## start SOURCE MATERIAL

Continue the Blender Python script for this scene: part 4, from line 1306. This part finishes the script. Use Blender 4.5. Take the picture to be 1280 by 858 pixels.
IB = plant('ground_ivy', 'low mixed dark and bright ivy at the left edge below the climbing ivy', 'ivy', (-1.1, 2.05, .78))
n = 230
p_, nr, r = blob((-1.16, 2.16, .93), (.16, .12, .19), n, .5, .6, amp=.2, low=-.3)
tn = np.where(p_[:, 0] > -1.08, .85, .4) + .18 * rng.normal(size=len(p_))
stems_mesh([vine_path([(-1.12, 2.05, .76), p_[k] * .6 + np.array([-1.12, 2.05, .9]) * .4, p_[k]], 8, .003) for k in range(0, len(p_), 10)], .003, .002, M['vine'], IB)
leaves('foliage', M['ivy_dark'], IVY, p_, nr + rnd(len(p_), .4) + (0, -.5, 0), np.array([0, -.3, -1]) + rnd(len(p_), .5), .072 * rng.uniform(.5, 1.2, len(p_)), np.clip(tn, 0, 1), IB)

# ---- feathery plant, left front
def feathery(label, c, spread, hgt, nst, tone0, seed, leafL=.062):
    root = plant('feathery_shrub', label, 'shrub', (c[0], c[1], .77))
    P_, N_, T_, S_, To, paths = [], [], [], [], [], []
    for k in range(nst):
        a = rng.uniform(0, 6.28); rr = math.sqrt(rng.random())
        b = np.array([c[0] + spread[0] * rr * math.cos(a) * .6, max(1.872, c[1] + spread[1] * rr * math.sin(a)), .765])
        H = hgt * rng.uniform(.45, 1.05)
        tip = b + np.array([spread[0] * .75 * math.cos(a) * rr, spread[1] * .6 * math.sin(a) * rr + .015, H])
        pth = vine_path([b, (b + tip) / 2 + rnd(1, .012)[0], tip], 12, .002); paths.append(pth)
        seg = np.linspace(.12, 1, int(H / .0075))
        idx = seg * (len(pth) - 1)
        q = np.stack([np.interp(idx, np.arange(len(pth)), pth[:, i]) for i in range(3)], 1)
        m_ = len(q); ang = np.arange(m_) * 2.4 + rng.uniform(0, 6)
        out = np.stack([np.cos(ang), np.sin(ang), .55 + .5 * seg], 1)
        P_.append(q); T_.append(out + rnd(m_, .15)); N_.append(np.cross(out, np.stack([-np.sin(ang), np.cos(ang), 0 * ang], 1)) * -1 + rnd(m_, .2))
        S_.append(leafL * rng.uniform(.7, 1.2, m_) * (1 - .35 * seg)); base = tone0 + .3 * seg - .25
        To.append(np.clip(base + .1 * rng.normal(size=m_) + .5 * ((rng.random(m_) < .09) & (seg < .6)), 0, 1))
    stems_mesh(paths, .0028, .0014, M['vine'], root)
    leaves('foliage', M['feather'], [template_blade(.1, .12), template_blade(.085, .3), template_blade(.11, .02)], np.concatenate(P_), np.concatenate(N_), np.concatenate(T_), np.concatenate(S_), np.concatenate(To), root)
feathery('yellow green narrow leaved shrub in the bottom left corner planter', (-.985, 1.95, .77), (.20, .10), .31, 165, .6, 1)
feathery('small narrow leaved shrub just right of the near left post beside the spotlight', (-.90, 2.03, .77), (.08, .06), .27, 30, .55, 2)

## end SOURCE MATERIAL

> WHAT THE EXERCISE ASKS
Repeat the material above in full, keeping every word.

> WORKED ANSWER
Continue the Blender Python script for this scene: part 4, from line 1306. This part finishes the script. Use Blender 4.5. Take the picture to be 1280 by 858 pixels.
IB = plant('ground_ivy', 'low mixed dark and bright ivy at the left edge below the climbing ivy', 'ivy', (-1.1, 2.05, .78))
n = 230
p_, nr, r = blob((-1.16, 2.16, .93), (.16, .12, .19), n, .5, .6, amp=.2, low=-.3)
tn = np.where(p_[:, 0] > -1.08, .85, .4) + .18 * rng.normal(size=len(p_))
stems_mesh([vine_path([(-1.12, 2.05, .76), p_[k] * .6 + np.array([-1.12, 2.05, .9]) * .4, p_[k]], 8, .003) for k in range(0, len(p_), 10)], .003, .002, M['vine'], IB)
leaves('foliage', M['ivy_dark'], IVY, p_, nr + rnd(len(p_), .4) + (0, -.5, 0), np.array([0, -.3, -1]) + rnd(len(p_), .5), .072 * rng.uniform(.5, 1.2, len(p_)), np.clip(tn, 0, 1), IB)

# ---- feathery plant, left front
def feathery(label, c, spread, hgt, nst, tone0, seed, leafL=.062):
    root = plant('feathery_shrub', label, 'shrub', (c[0], c[1], .77))
    P_, N_, T_, S_, To, paths = [], [], [], [], [], []
    for k in range(nst):
        a = rng.uniform(0, 6.28); rr = math.sqrt(rng.random())
        b = np.array([c[0] + spread[0] * rr * math.cos(a) * .6, max(1.872, c[1] + spread[1] * rr * math.sin(a)), .765])
        H = hgt * rng.uniform(.45, 1.05)
        tip = b + np.array([spread[0] * .75 * math.cos(a) * rr, spread[1] * .6 * math.sin(a) * rr + .015, H])
        pth = vine_path([b, (b + tip) / 2 + rnd(1, .012)[0], tip], 12, .002); paths.append(pth)
        seg = np.linspace(.12, 1, int(H / .0075))
        idx = seg * (len(pth) - 1)
        q = np.stack([np.interp(idx, np.arange(len(pth)), pth[:, i]) for i in range(3)], 1)
        m_ = len(q); ang = np.arange(m_) * 2.4 + rng.uniform(0, 6)
        out = np.stack([np.cos(ang), np.sin(ang), .55 + .5 * seg], 1)
        P_.append(q); T_.append(out + rnd(m_, .15)); N_.append(np.cross(out, np.stack([-np.sin(ang), np.cos(ang), 0 * ang], 1)) * -1 + rnd(m_, .2))
        S_.append(leafL * rng.uniform(.7, 1.2, m_) * (1 - .35 * seg)); base = tone0 + .3 * seg - .25
        To.append(np.clip(base + .1 * rng.normal(size=m_) + .5 * ((rng.random(m_) < .09) & (seg < .6)), 0, 1))
    stems_mesh(paths, .0028, .0014, M['vine'], root)
    leaves('foliage', M['feather'], [template_blade(.1, .12), template_blade(.085, .3), template_blade(.11, .02)], np.concatenate(P_), np.concatenate(N_), np.concatenate(T_), np.concatenate(S_), np.concatenate(To), root)
feathery('yellow green narrow leaved shrub in the bottom left corner planter', (-.985, 1.95, .77), (.20, .10), .31, 165, .6, 1)
feathery('small narrow leaved shrub just right of the near left post beside the spotlight', (-.90, 2.03, .77), (.08, .06), .27, 30, .55, 2)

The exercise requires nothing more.